(begin)
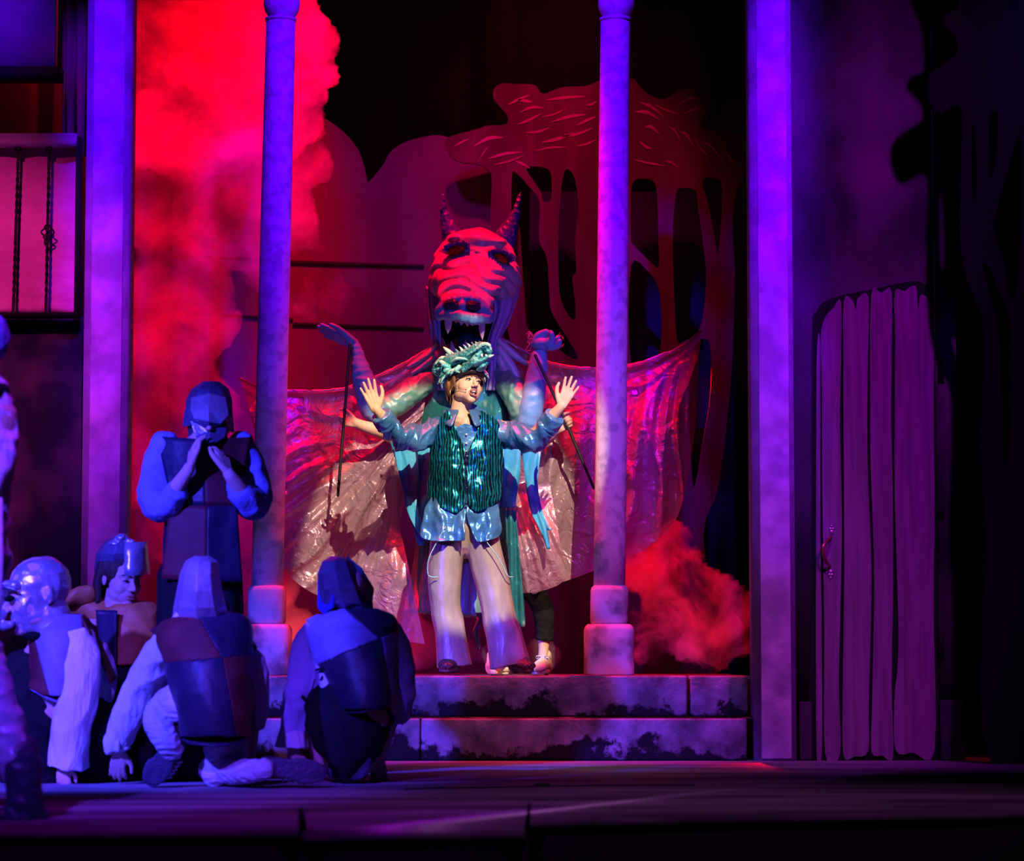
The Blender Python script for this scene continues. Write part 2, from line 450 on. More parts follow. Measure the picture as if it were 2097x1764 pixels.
class B:
    def __init__(self):
        self.v = []
        self.f = []

    def add(self, vs_, fs):
        o = len(self.v)
        self.v += [tuple(x) for x in vs_]
        self.f += [tuple(i + o for i in f) for f in fs]
        return self

    def loft(self, rings, cap=True):
        n = len(rings[0])
        vs_ = [p for r in rings for p in r]
        fs = []
        for i in range(len(rings) - 1):
            for j in range(n):
                k = (j + 1) % n
                fs.append((i * n + j, i * n + k, (i + 1) * n + k, (i + 1) * n + j))
        if cap:
            fs.append(tuple(range(n))[::-1])
            fs.append(tuple((len(rings) - 1) * n + j for j in range(n)))
        return self.add(vs_, fs)

    def sweep(self, pts, rw, rd=None, side=V((1, 0, 0)), n=16, m=4, rnd=True, pw=1.0):
        """tube along pts; rw half width along side, rd half width across"""
        if not hasattr(rw, '__len__'):
            rw = [rw] * len(pts)
        if rd is None:
            rd = rw
        if not hasattr(rd, '__len__'):
            rd = [rd] * len(pts)
        rows = crom([(*p, a, b) for p, a, b in zip(pts, rw, rd)], m)
        rings = []
        k = len(rows)
        tang = []
        for i in range(k):
            a = rows[max(i - 1, 0)][:3]
            b = rows[min(i + 1, k - 1)][:3]
            t = V(b - a)
            tang.append(t.normalized() if t.length > 1e-9 else V((0, 0, 1)))
        ext = []
        if rnd:
            for q in (0.15, 0.5, 0.85):
                ext.append(q)
        seq = []
        r0 = min(rows[0][3], rows[0][4])
        r1 = min(rows[-1][3], rows[-1][4])
        if rnd:
            for q in (1.0, 0.8, 0.4):
                seq.append((V(rows[0][:3]) - tang[0] * r0 * q, tang[0], rows[0][3] * math.sqrt(max(1 - q * q, .002)), rows[0][4] * math.sqrt(max(1 - q * q, .002))))
        for r, t in zip(rows, tang):
            seq.append((V(r[:3]), t, r[3], r[4]))
        if rnd:
            for q in (0.4, 0.8, 1.0):
                seq.append((V(rows[-1][:3]) + tang[-1] * r1 * q, tang[-1], rows[-1][3] * math.sqrt(max(1 - q * q, .002)), rows[-1][4] * math.sqrt(max(1 - q * q, .002))))
        for c, t, a, b in seq:
            s = V(side) - t * t.dot(V(side))
            if s.length < 1e-3:
                s = t.orthogonal()
            s.normalize()
            u = t.cross(s)
            ring = []
            for j in range(n):
                an = 2 * math.pi * j / n
                ca, sa = math.cos(an), math.sin(an)
                if pw != 1.0:
                    ca = math.copysign(abs(ca) ** pw, ca)
                    sa = math.copysign(abs(sa) ** pw, sa)
                ring.append(c + s * a * ca + u * b * sa)
            rings.append(ring)
        return self.loft(rings)

    def ell(self, c, r, rot=None, n=16, k=10):
        if not hasattr(r, '__len__'):
            r = (r, r, r)
        c = V(c)
        rings = []
        for i in range(k + 1):
            a = math.pi * (0.02 + 0.96 * i / k) - math.pi / 2
            ring = []
            for j in range(n):
                t = 2 * math.pi * j / n
                p = V((r[0] * math.cos(a) * math.cos(t), r[1] * math.cos(a) * math.sin(t), r[2] * math.sin(a)))
                if rot is not None:
                    p = rot @ p
                ring.append(c + p)
            rings.append(ring)
        return self.loft(rings)

    def box(self, a, b):
        x0, y0, z0 = a
        x1, y1, z1 = b
        vs_ = [(x0, y0, z0), (x1, y0, z0), (x1, y1, z0), (x0, y1, z0), (x0, y0, z1), (x1, y0, z1), (x1, y1, z1), (x0, y1, z1)]
        return self.add(vs_, [(0, 3, 2, 1), (4, 5, 6, 7), (0, 1, 5, 4), (1, 2, 6, 5), (2, 3, 7, 6), (3, 0, 4, 7)])

    def prism(self, pts, d):
        """closed outline pts (3D, in a plane of constant y) extruded by vector d"""
        n = len(pts)
        d = V(d)
        return self.add([V(p) for p in pts] + [V(p) + d for p in pts],
                        [tuple(range(n)), tuple(range(2 * n - 1, n - 1, -1))] + [(i, i + n, (i + 1) % n + n, (i + 1) % n) for i in range(n)])

    def cone(self, base, tip, r, n=8, bend=None, flat=1.0):
        mid = (V(base) + V(tip)) / 2 + (V(bend) if bend is not None else V((0, 0, 0)))
        return self.sweep([base, mid, tip], [r, r * 0.62, r * 0.06], [r * flat, r * 0.62 * flat, r * 0.06], n=n, m=3, rnd=False)

    def mesh(self, name='m', smooth=True):
        me = bpy.data.meshes.new(name)
        me.from_pydata(self.v, [], self.f)
        bm = bmesh.new()
        bm.from_mesh(me)
        bmesh.ops.recalc_face_normals(bm, faces=bm.faces)
        bm.to_mesh(me)
        bm.free()
        if smooth:
            me.polygons.foreach_set('use_smooth', [True] * len(me.polygons))
        me.update()
        return me

    def remesh(self, voxel, smooth=3, fn=None, factor=0.5):
        me = self.mesh()
        o = bpy.data.objects.new('tmp', me)
        COL.objects.link(o)
        md = o.modifiers.new('r', 'REMESH')
        md.mode = 'VOXEL'
        md.voxel_size = voxel
        md.use_smooth_shade = True
        if smooth:
            s = o.modifiers.new('s', 'SMOOTH')
            s.factor = factor
            s.iterations = smooth
        dg = bpy.context.evaluated_depsgraph_get()
        me2 = bpy.data.meshes.new_from_object(o.evaluated_get(dg))
        bpy.data.objects.remove(o)
        bpy.data.meshes.remove(me)
        if fn:
            displace(me2, fn)
        me2.polygons.foreach_set('use_smooth', [True] * len(me2.polygons))
        return me2


def displace(me, fn):
    n = len(me.vertices)
    co = np.empty(n * 3)
    no = np.empty(n * 3)
    me.vertices.foreach_get('co', co)
    me.vertex_normals.foreach_get('vector', no)
    co = co.reshape(-1, 3)
    no = no.reshape(-1, 3)
    d = np.array([fn(V(c)) for c in co])
    co = co + no * d[:, None]
    me.vertices.foreach_set('co', co.ravel())
    me.update()


def folds(amp, fx, fy, fz, oct_=2, ridge=True):
    def fn(p):
        q = V((p.x * fx, p.y * fy, p.z * fz))
        v = noise.noise(q)
        if ridge:
            v = 0.35 - abs(v) * 2
        if oct_ > 1:
            v += 0.4 * noise.noise(q * 2.3)
        return v * amp
    return fn


WLOC = {}


def root(name, loc, label, cat, group=None, kind=None):
    o = bpy.data.objects.new(name, None)
    o.empty_display_size = 0.1
    COL.objects.link(o)
    o.location = loc
    WLOC[o.name] = V(loc)
    tag(o, label, cat, group, kind)
    return o


def tag(o, label=None, cat=None, group=None, kind=None):
    if label:
        o['label'] = label
    if cat:
        o['category'] = cat
    if group:
        o['group'] = group
    if kind:
        o['kind'] = kind
    return o


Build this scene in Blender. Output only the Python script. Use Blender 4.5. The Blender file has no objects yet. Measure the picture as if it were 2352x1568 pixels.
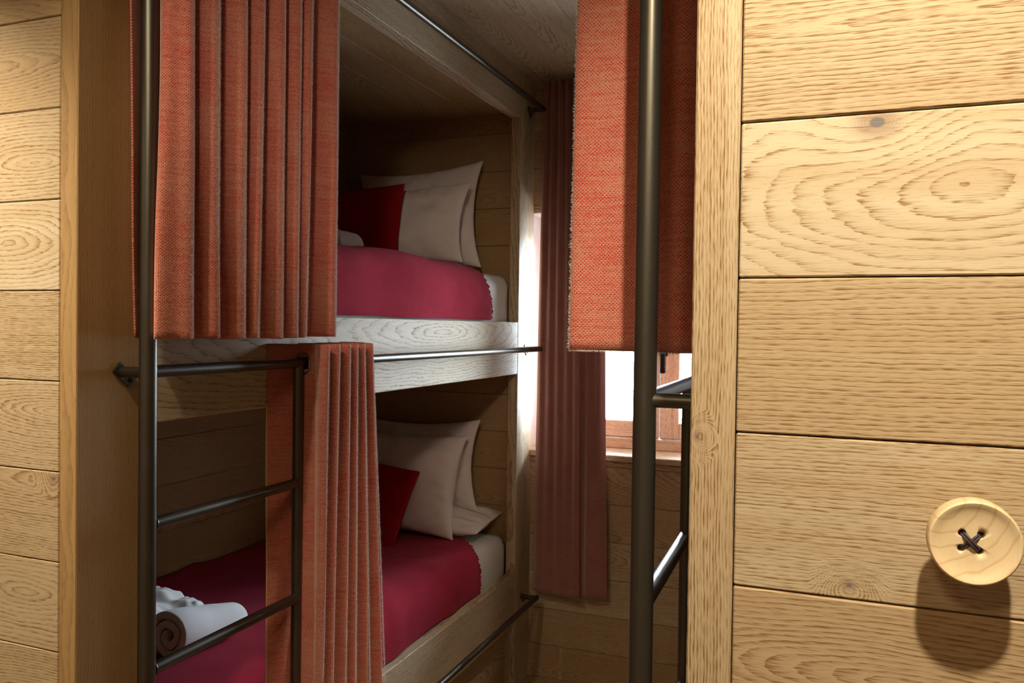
import bpy, math, random
from mathutils import Vector, Matrix, noise as mnoise

# ------------------------------------------------------------------ camera, world, lights
# Built relative to the camera height: z = 0 is eye level in the numbers below, H lifts all to floor = 0
H = 1.63
scene = bpy.context.scene
COL = scene.collection
rnd = random.Random(7)

yaw, pitch, roll = 0.374841289, -0.0171619265, 0.01333336
F_PX = 1865.26
cy, sy = math.cos(yaw), math.sin(yaw)
Fv = Vector((-sy, cy, 0)); Rv = Vector((cy, sy, 0)); Uv = Vector((0, 0, 1))
F2 = Fv * math.cos(pitch) + Uv * math.sin(pitch)
U2 = Uv * math.cos(pitch) - Fv * math.sin(pitch)
R3 = Rv * math.cos(roll) + U2 * math.sin(roll)
U3 = U2 * math.cos(roll) - Rv * math.sin(roll)
cam_data = bpy.data.cameras.new('camera')
cam_data.sensor_width = 36.0
cam_data.lens = 36.0 * F_PX / 2352.0
cam_data.clip_start = 0.02
cam_data.dof.use_dof = True
cam_data.dof.focus_distance = 1.75
cam_data.dof.aperture_fstop = 26.0
cam = bpy.data.objects.new('camera', cam_data)
COL.objects.link(cam)
m = Matrix.Identity(4)
for i, a in enumerate((R3, U3, -F2)):
    m[0][i], m[1][i], m[2][i] = a
m[2][3] = H
cam.matrix_world = m
scene.camera = cam

vs = scene.view_settings
vs.view_transform = 'Standard'
vs.look = 'None'
vs.gamma = 1.0
vs.use_curve_mapping = False
vs.exposure = 0.0
scene.cycles.diffuse_bounces = 3
scene.cycles.max_bounces = 8

SKY = 62.0
world = bpy.data.worlds.new('world')
scene.world = world
world.use_nodes = True
bgn = world.node_tree.nodes['Background']
# overcast daylight outside: bright sky, dimmer ground below the horizon
wt = world.node_tree
tcn = wt.nodes.new('ShaderNodeTexCoord')
spn = wt.nodes.new('ShaderNodeSeparateXYZ')
mrn = wt.nodes.new('ShaderNodeMapRange'); mrn.interpolation_type = 'SMOOTHSTEP'
mrn.inputs[1].default_value = -0.30; mrn.inputs[2].default_value = 0.15
mxn = wt.nodes.new('ShaderNodeMix'); mxn.data_type = 'RGBA'
mxn.inputs[6].default_value = (0.42, 0.48, 0.55, 1)
mxn.inputs[7].default_value = (0.93, 1.08, 1.27, 1)
wt.links.new(tcn.outputs['Generated'], spn.inputs[0])
wt.links.new(spn.outputs[2], mrn.inputs[0])
wt.links.new(mrn.outputs[0], mxn.inputs[0])
# sky dimmed towards the right, added to cut sideways light through the window
azn = wt.nodes.new('ShaderNodeMath'); azn.operation = 'DIVIDE'
wt.links.new(spn.outputs[0], azn.inputs[0]); wt.links.new(spn.outputs[1], azn.inputs[1])
mr2 = wt.nodes.new('ShaderNodeMapRange'); mr2.interpolation_type = 'SMOOTHSTEP'
mr2.inputs[1].default_value = 0.85; mr2.inputs[2].default_value = 1.08
mr2.inputs[3].default_value = 1.0; mr2.inputs[4].default_value = 0.18
wt.links.new(azn.outputs[0], mr2.inputs[0])
mx3 = wt.nodes.new('ShaderNodeMix'); mx3.data_type = 'RGBA'
mx3.inputs[6].default_value = (0, 0, 0, 1)
wt.links.new(mr2.outputs[0], mx3.inputs[0]); wt.links.new(mxn.outputs[2], mx3.inputs[7])
wt.links.new(mx3.outputs[2], bgn.inputs[0])
bgn.inputs[1].default_value = SKY


def area_portal(loc, sx, sz):
    d = bpy.data.lights.new('window_portal', 'AREA')
    d.shape = 'RECTANGLE'; d.size = sx; d.size_y = sz
    d.cycles.is_portal = True
    o = bpy.data.objects.new('window_portal', d)
    COL.objects.link(o)
    o.location = loc
    o.rotation_euler = (math.radians(-90), 0, 0)   # faces into the room (-Y)
    return o


area_portal((-0.745, 4.17, H - 0.03), 1.2, 1.16)


def spot(name, loc, target, power, size, blend, col, rad):
    d = bpy.data.lights.new(name, 'SPOT')
    d.energy = power; d.spot_size = math.radians(size); d.spot_blend = blend
    d.color = col; d.shadow_soft_size = rad
    o = bpy.data.objects.new(name, d)
    COL.objects.link(o)
    o.location = (loc[0], loc[1], loc[2] + H)
    v = Vector(target) - Vector(loc)
    o.rotation_euler = v.to_track_quat('-Z', 'Y').to_euler()
    return o


WARM = (1.0, 0.86, 0.62)
spot('ceiling_or_fill_spot', (0.15, 0.14, 1.10), (0.16, 0.927, 0.22), 142, 70, 0.9, WARM, 0.035)
spot('ceiling_or_fill_spot', (-1.02, 0.28, 1.10), (-1.12, 1.50, -0.80), 42, 78, 1.0, WARM, 0.035)
spot('ceiling_or_fill_spot', (-1.98, 0.30, 1.10), (-1.72, 1.104, -0.10), 150, 62, 0.9, WARM, 0.03)

spot('ceiling_or_fill_spot', (-0.12, -0.50, 1.08), (-1.62, 3.10, 0.10), 76, 26, 1.0, (1.0, 0.84, 0.66), 0.10)  # unseen fill spot, added to brighten the pillows inside the berths
d = bpy.data.lights.new('ceiling_lamp', 'AREA')      # softer lamp on the ceiling of the room behind the camera
d.shape = 'DISK'; d.size = 0.45; d.energy = 15; d.color = (1.0, 0.73, 0.42)
o = bpy.data.objects.new('ceiling_lamp', d)
COL.objects.link(o)
o.location = (-0.35, -1.0, H + 1.10)

# ------------------------------------------------------------------ node helpers


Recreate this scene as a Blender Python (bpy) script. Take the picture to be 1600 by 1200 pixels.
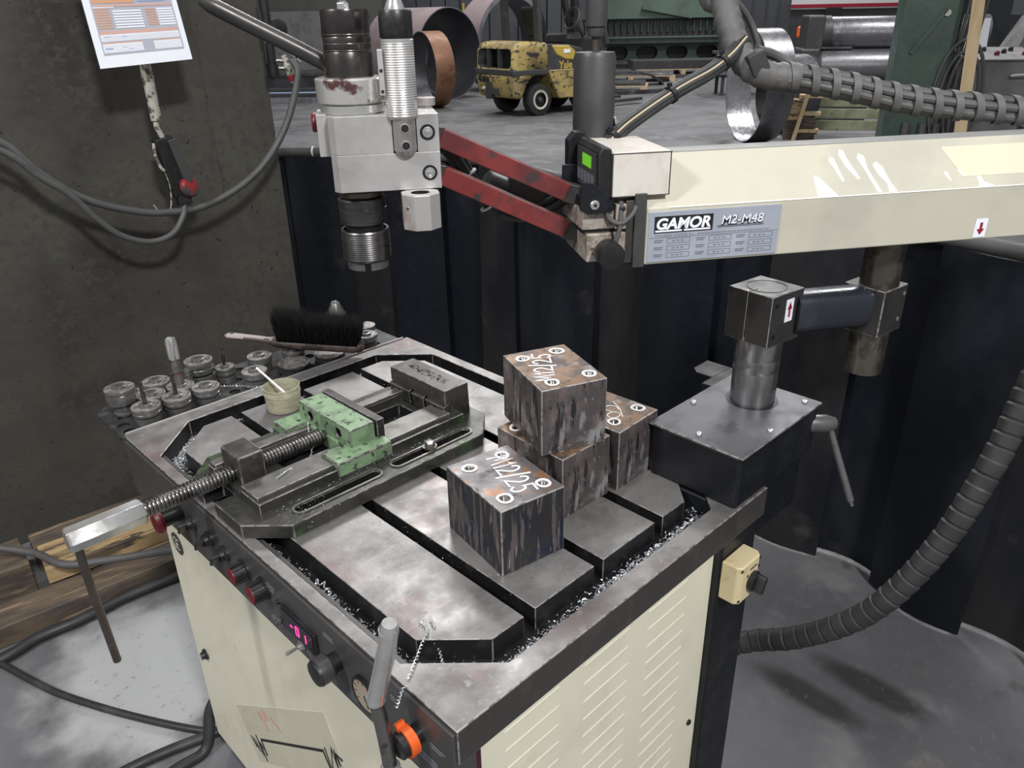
(end)
▸ **Exercise brief**
From the records above, give again only the part that opens with the line containing "Build this scene" and closes with the line containing "from mathutils import". Keep both ends but drop the pictures.

▸ **Written response**
Build this scene in Blender. Output only the Python script. Use Blender 4.5. The Blender file has no objects yet. Measure the picture as if it were 2352x1568 pixels.
import bpy, math, random
from mathutils import Vector, Matrix, noise as mnoise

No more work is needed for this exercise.